[BEGIN Provided data]

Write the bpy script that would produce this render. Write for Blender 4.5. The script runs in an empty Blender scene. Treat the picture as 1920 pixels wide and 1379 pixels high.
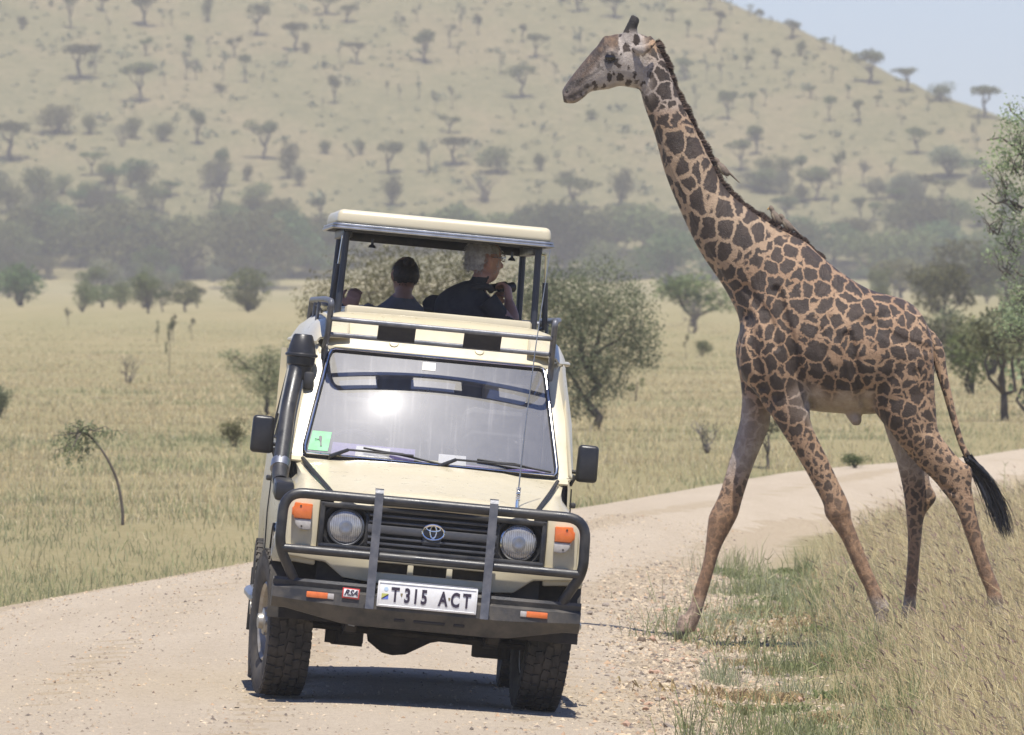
import bpy, bmesh, math, random
import numpy as np
from mathutils import Vector, Matrix

random.seed(7)
RNG = np.random.default_rng(11)
S = bpy.context.scene
COL = S.collection
R = math.radians

# ------------------------------------------------------------------ camera
FPX, CX, CY, HOR = 21000.0, 960.0, 689.5, 505.0      # focal length and centre in photo pixels, horizon row
CAM = Vector((0.0, 0.0, 2.33))
PITCH = math.atan((CY - HOR) / FPX)
cam = bpy.data.cameras.new('camera')
cam.sensor_width = 36.0
cam.lens = 36.0 * FPX / 1920.0
cam.clip_start, cam.clip_end = 1.0, 8000.0
cam.dof.use_dof = True
cam.dof.focus_distance = 64.0
cam.dof.aperture_fstop = 14.5
camo = bpy.data.objects.new('camera', cam)
COL.objects.link(camo)
camo.location = CAM
camo.rotation_euler = (R(90) - PITCH, 0, 0)
S.camera = camo

# ------------------------------------------------------------------ sky, sun, exposure
SUN_EL, SUN_AZ = R(71.5), R(173)          # azimuth clockwise from +Y (behind the camera)
w = bpy.data.worlds.new('World')
S.world = w
w.use_nodes = True
nt = w.node_tree
bg = nt.nodes['Background']
sky = nt.nodes.new('ShaderNodeTexSky')
sky.sky_type = 'NISHITA'
sky.sun_disc = False
sky.sun_elevation = SUN_EL
sky.sun_rotation = SUN_AZ
sky.altitude = 1200
sky.air_density = 1.0
sky.dust_density = .5
sky.ozone_density = 1.0
tint = nt.nodes.new('ShaderNodeMix'); tint.data_type = 'RGBA'; tint.blend_type = 'MULTIPLY'
tint.inputs[0].default_value = 1.0; tint.inputs[7].default_value = (.68, .77, 1.12, 1)
nt.links.new(sky.outputs[0], tint.inputs[6])
nt.links.new(tint.outputs[2], bg.inputs[0])
bg.inputs[1].default_value = 0.075
sl = bpy.data.lights.new('sun', 'SUN')
sl.energy = 4.2
sl.angle = R(0.53)
sl.color = (1.0, 0.95, 0.87)
suno = bpy.data.objects.new('sun', sl)
COL.objects.link(suno)
sdir = Vector((math.sin(SUN_AZ) * math.cos(SUN_EL), math.cos(SUN_AZ) * math.cos(SUN_EL), math.sin(SUN_EL)))
suno.rotation_euler = sdir.to_track_quat('Z', 'Y').to_euler()
suno.location = (0, -20, 60)

vs = S.view_settings
vs.view_transform = 'Standard'
vs.look = 'None'
vs.exposure = 0.74
vs.gamma = 1.0
vs.use_curve_mapping = False
cy = S.cycles
cy.max_bounces = 6
cy.diffuse_bounces = 3
cy.glossy_bounces = 3
cy.transmission_bounces = 4
cy.transparent_max_bounces = 12
cy.volume_bounces = 0
cy.caustics_reflective = False
cy.caustics_refractive = False

# ------------------------------------------------------------------ helpers
def at(px, py, Y):
    """world point at depth Y seen at photo pixel px, py"""
    v = (CY - py) / FPX
    d = Vector(((px - CX) / FPX, math.cos(PITCH) + math.sin(PITCH) * v, -math.sin(PITCH) + math.cos(PITCH) * v))
    return CAM + d * (Y / d.y)

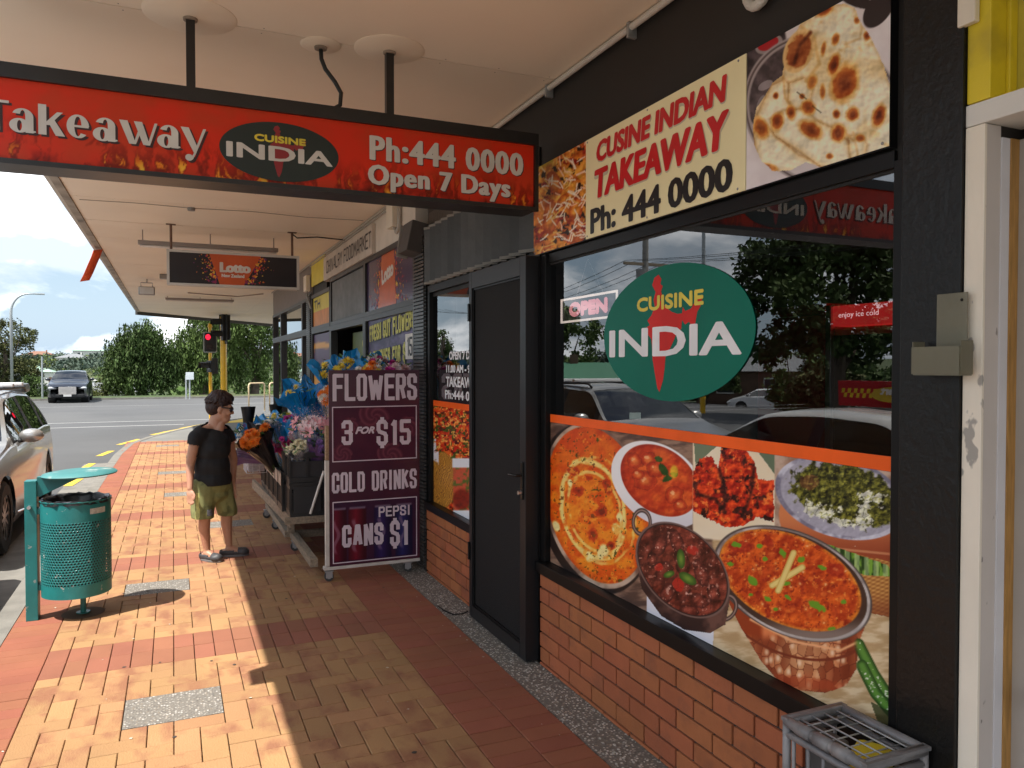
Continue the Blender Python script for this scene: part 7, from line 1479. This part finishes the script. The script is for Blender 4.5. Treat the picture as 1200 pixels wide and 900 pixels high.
bsuv.location = (-5.0, 47.1, -.12); bsuv.rotation_euler = (0, 0, R(2))
hat = car('white_hatchback', 'white hatchback parked far across the road, mirrored in the shop window', 'car', paint('hatch_white', (.7, .7, .71)), 4.2, 1.76, 1.47, gc=.17, wr=.32, fo=.85, ro=.75, hood=(.78, .98), belt=.98, ws=(.95, 1.8), rr_=(3.3, 3.95), deck=1.0, nose=.68, pillars=(.48, .8))
hat.location = (-31.1, 39.2, -1.17); hat.rotation_euler = (0, 0, R(131.8))
C_DRV = flat('side_street', [(-60, 36), (-26, 36), (-14.5, 30), (-14.5, 33), (-26, 48), (-60, 44)], -.1, C_ASPH, kind='structure') if False else None

# ================================================================== STREET FURNITURE
YPOLE = mat('pole_yellow', (.80, .46, .01), .35, var=.06, coat=.3); POLG = mat('pole_galvanised', (.40, .43, .44), .45, metal=.3, var=.08)
def lantern(x, y, z, rz, parent, nl=3, s=1.):
    e = empty('lantern', (0, 0, 0)); b = B(); box(b, -.16*s, .16*s, -.02, .12, 0, .34*nl*s, .02); o = obj('housing', b, TRIM, e)
    for k in range(nl):
        zc = .17*s+.34*s*k; b = B(); M_ = Matrix.Rotation(pi/2, 4, 'X'); lathe(b, [(0, .02), (.10*s, .03), (.105*s, 0)], (0, 0, zc), 20, M_); obj('lens', b, mat('lens_dark', (.03, .02, .02), .2), e)
        b = B(); rows = []
        for d_ in (.02, .30): rows.append([b.verts.new((.125*s*cos(t), -d_, zc+.125*s*sin(t))) for t in np.linspace(-.35, pi+.35, 14)])
        for q in range(13): b.faces.new((rows[0][q], rows[0][q+1], rows[1][q+1], rows[1][q]))
        v = obj('visor', b, TRIM, e); sm = v.modifiers.new('t', 'SOLIDIFY'); sm.thickness = .006
    e.location = (x, y, z); e.rotation_euler = (0, 0, rz)
    e.parent = parent; e.matrix_parent_inverse = wmat(parent).inverted(); return e
sg = empty('traffic_signal', (1.41, 25.0, 0), 'thick yellow pole with black traffic lantern and long visors at the corner', 'traffic light')
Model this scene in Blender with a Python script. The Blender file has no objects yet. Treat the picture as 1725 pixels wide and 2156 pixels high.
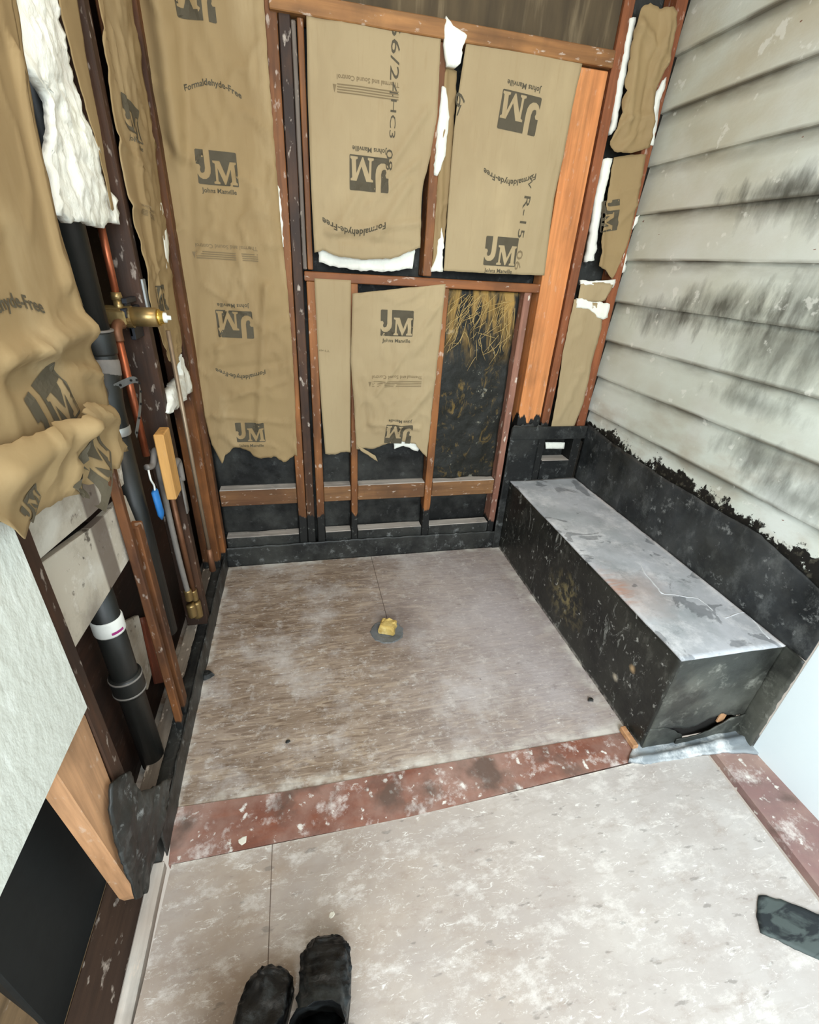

[END Provided data]

Task brief
Extract the text of all the records above verbatim, excluding pictures.

Written answer
Write the bpy script that would produce this render. Write for Blender 4.5. The script runs in an empty Blender scene. Treat the picture as 1920 pixels wide and 1379 pixels high.
import bpy, bmesh, math, random
import numpy as np
from mathutils import Vector, Matrix

random.seed(7)
RNG = np.random.default_rng(11)
S = bpy.context.scene
COL = S.collection
R = math.radians

# ------------------------------------------------------------------ camera
FPX, CX, CY, HOR = 21000.0, 960.0, 689.5, 505.0      # focal length and centre in photo pixels, horizon row
CAM = Vector((0.0, 0.0, 2.33))
PITCH = math.atan((CY - HOR) / FPX)
cam = bpy.data.cameras.new('camera')
cam.sensor_width = 36.0
cam.lens = 36.0 * FPX / 1920.0
cam.clip_start, cam.clip_end = 1.0, 8000.0
cam.dof.use_dof = True
cam.dof.focus_distance = 64.0
cam.dof.aperture_fstop = 14.5
camo = bpy.data.objects.new('camera', cam)
COL.objects.link(camo)
camo.location = CAM
camo.rotation_euler = (R(90) - PITCH, 0, 0)
S.camera = camo

# ------------------------------------------------------------------ sky, sun, exposure
SUN_EL, SUN_AZ = R(71.5), R(173)          # azimuth clockwise from +Y (behind the camera)
w = bpy.data.worlds.new('World')
S.world = w
w.use_nodes = True
nt = w.node_tree
bg = nt.nodes['Background']
sky = nt.nodes.new('ShaderNodeTexSky')
sky.sky_type = 'NISHITA'
sky.sun_disc = False
sky.sun_elevation = SUN_EL
sky.sun_rotation = SUN_AZ
sky.altitude = 1200
sky.air_density = 1.0
sky.dust_density = .5
sky.ozone_density = 1.0
tint = nt.nodes.new('ShaderNodeMix'); tint.data_type = 'RGBA'; tint.blend_type = 'MULTIPLY'
tint.inputs[0].default_value = 1.0; tint.inputs[7].default_value = (.68, .77, 1.12, 1)
nt.links.new(sky.outputs[0], tint.inputs[6])
nt.links.new(tint.outputs[2], bg.inputs[0])
bg.inputs[1].default_value = 0.075
sl = bpy.data.lights.new('sun', 'SUN')
sl.energy = 4.2
sl.angle = R(0.53)
sl.color = (1.0, 0.95, 0.87)
suno = bpy.data.objects.new('sun', sl)
COL.objects.link(suno)
sdir = Vector((math.sin(SUN_AZ) * math.cos(SUN_EL), math.cos(SUN_AZ) * math.cos(SUN_EL), math.sin(SUN_EL)))
suno.rotation_euler = sdir.to_track_quat('Z', 'Y').to_euler()
suno.location = (0, -20, 60)

vs = S.view_settings
vs.view_transform = 'Standard'
vs.look = 'None'
vs.exposure = 0.74
vs.gamma = 1.0
vs.use_curve_mapping = False
cy = S.cycles
cy.max_bounces = 6
cy.diffuse_bounces = 3
cy.glossy_bounces = 3
cy.transmission_bounces = 4
cy.transparent_max_bounces = 12
cy.volume_bounces = 0
cy.caustics_reflective = False
cy.caustics_refractive = False

# ------------------------------------------------------------------ helpers
def at(px, py, Y):
    """world point at depth Y seen at photo pixel px, py"""
    v = (CY - py) / FPX
    d = Vector(((px - CX) / FPX, math.cos(PITCH) + math.sin(PITCH) * v, -math.sin(PITCH) + math.cos(PITCH) * v))
    return CAM + d * (Y / d.y)

Continue the Blender Python script for this scene: part 7, from line 1479. This part finishes the script. The script is for Blender 4.5. Treat the picture as 1200 pixels wide and 900 pixels high.
bsuv.location = (-5.0, 47.1, -.12); bsuv.rotation_euler = (0, 0, R(2))
hat = car('white_hatchback', 'white hatchback parked far across the road, mirrored in the shop window', 'car', paint('hatch_white', (.7, .7, .71)), 4.2, 1.76, 1.47, gc=.17, wr=.32, fo=.85, ro=.75, hood=(.78, .98), belt=.98, ws=(.95, 1.8), rr_=(3.3, 3.95), deck=1.0, nose=.68, pillars=(.48, .8))
hat.location = (-31.1, 39.2, -1.17); hat.rotation_euler = (0, 0, R(131.8))
C_DRV = flat('side_street', [(-60, 36), (-26, 36), (-14.5, 30), (-14.5, 33), (-26, 48), (-60, 44)], -.1, C_ASPH, kind='structure') if False else None

# ================================================================== STREET FURNITURE
YPOLE = mat('pole_yellow', (.80, .46, .01), .35, var=.06, coat=.3); POLG = mat('pole_galvanised', (.40, .43, .44), .45, metal=.3, var=.08)
def lantern(x, y, z, rz, parent, nl=3, s=1.):
    e = empty('lantern', (0, 0, 0)); b = B(); box(b, -.16*s, .16*s, -.02, .12, 0, .34*nl*s, .02); o = obj('housing', b, TRIM, e)
    for k in range(nl):
        zc = .17*s+.34*s*k; b = B(); M_ = Matrix.Rotation(pi/2, 4, 'X'); lathe(b, [(0, .02), (.10*s, .03), (.105*s, 0)], (0, 0, zc), 20, M_); obj('lens', b, mat('lens_dark', (.03, .02, .02), .2), e)
        b = B(); rows = []
        for d_ in (.02, .30): rows.append([b.verts.new((.125*s*cos(t), -d_, zc+.125*s*sin(t))) for t in np.linspace(-.35, pi+.35, 14)])
        for q in range(13): b.faces.new((rows[0][q], rows[0][q+1], rows[1][q+1], rows[1][q]))
        v = obj('visor', b, TRIM, e); sm = v.modifiers.new('t', 'SOLIDIFY'); sm.thickness = .006
    e.location = (x, y, z); e.rotation_euler = (0, 0, rz)
    e.parent = parent; e.matrix_parent_inverse = wmat(parent).inverted(); return e
sg = empty('traffic_signal', (1.41, 25.0, 0), 'thick yellow pole with black traffic lantern and long visors at the corner', 'traffic light')
Model this scene in Blender with a Python script. The Blender file has no objects yet. Treat the picture as 1725 pixels wide and 2156 pixels high.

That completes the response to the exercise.